I know of no novel that makes the remote folk of the western farmlands more real than My Antonia makes them, and I know of none that makes them seem better worth knowing. Beneath the tawdry surface of Middle Western barbarism — so suggestive, in more than one way, of the vast, impenetrable barbarism of Russia — she discovers human beings bravely embattled against fate and the gods, and into her picture of their dull, endless struggle she gets a spirit that is genuinely heroic, and a pathos that is genuinely moving. It is not as they see themselves that she depicts them, but as they actually are. And to representation she adds something more — something that is quite beyond the reach, and even beyond the comprehension of the average novelist. Her poor peasants are not simply anonymous and negligible hinds, flung by fortune into lonely, inhospitable wilds. They become symbolical, as, say, Robinson Crusoe is symbolical, or Faust, or Lord Jim. They are actors in a play that is far larger than the scene swept by their own pitiful suffering and aspiration. They are actors in the grand farce that is the tragedy of man.

Setting aside certain early experiments in both prose and verse, Miss Cather began with Alexander’s Bridge in 1912. The book strongly suggested the method and materials of Mrs. Wharton, and so it was inevitably, perhaps, that the author should be plastered with the Wharton label. I myself, asslike, helped to slap it on — though with prudent reservations, now comforting to contemplate. The defect of the story was one of locale and people: somehow one got the feeling that the author was dealing with both at second-hand, that she knew her characters a bit less intimately than she should have known them. This defect, I venture to guess, did not escape her own eye. At all events, she abandoned New England in her next novel for the Middle West, and particularly for the Middle West of the great immigrations — a region nearer at hand, and infinitely better comprehended. The result was O Pioneers (1913), a book of very fine achievement and of even finer promise. Then came The Song of the Lark (1915) — still more competent, more searching and of even finer promise. Then came “The Song of the Lark” (1915) — still more competent, more searching and convincing, better in every way. And then, after three years, came My Antonia, and a sudden leap forward. Here, at last, an absolutely sound technique began to show itself. Here was a novel planned with the utmost skill, and executed in truly admirable fashion. Here, unless I err gravely, was the best piece of fiction ever done by a woman in America.
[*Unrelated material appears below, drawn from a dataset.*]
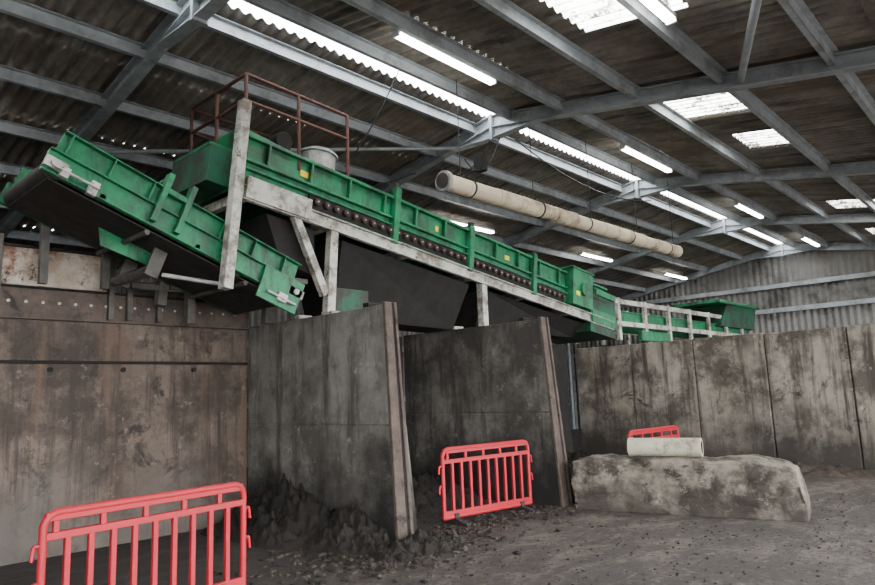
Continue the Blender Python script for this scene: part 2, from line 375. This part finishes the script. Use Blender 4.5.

I once protested to Miss Cather that her novels came too far apart - that the reading public, constantly under a pressure of new work, had too much chance to forget her. She was greatly astonished. “How could I do any more? “ she asked. “I work all the time. It takes three years to write a novel.” The saying somehow clings to me. There is a profound criticism of criticism in it. It throws a bright light upon the difference between such a work as My Antonia and such a work as — … But I have wars enough.

H.L. Mencken wrote this piece titled simply, “Willa Cather” for Alfred A. Knopf’s five-year retrospective volume, The Borzoi 1920: Being a sort of record of five years’ of publishing. Starting with a glowing review of Cather’s novella, Alexander’s Bridge, and carrying on throughout her career, Mencken was one of Cather’s staunchest admirers.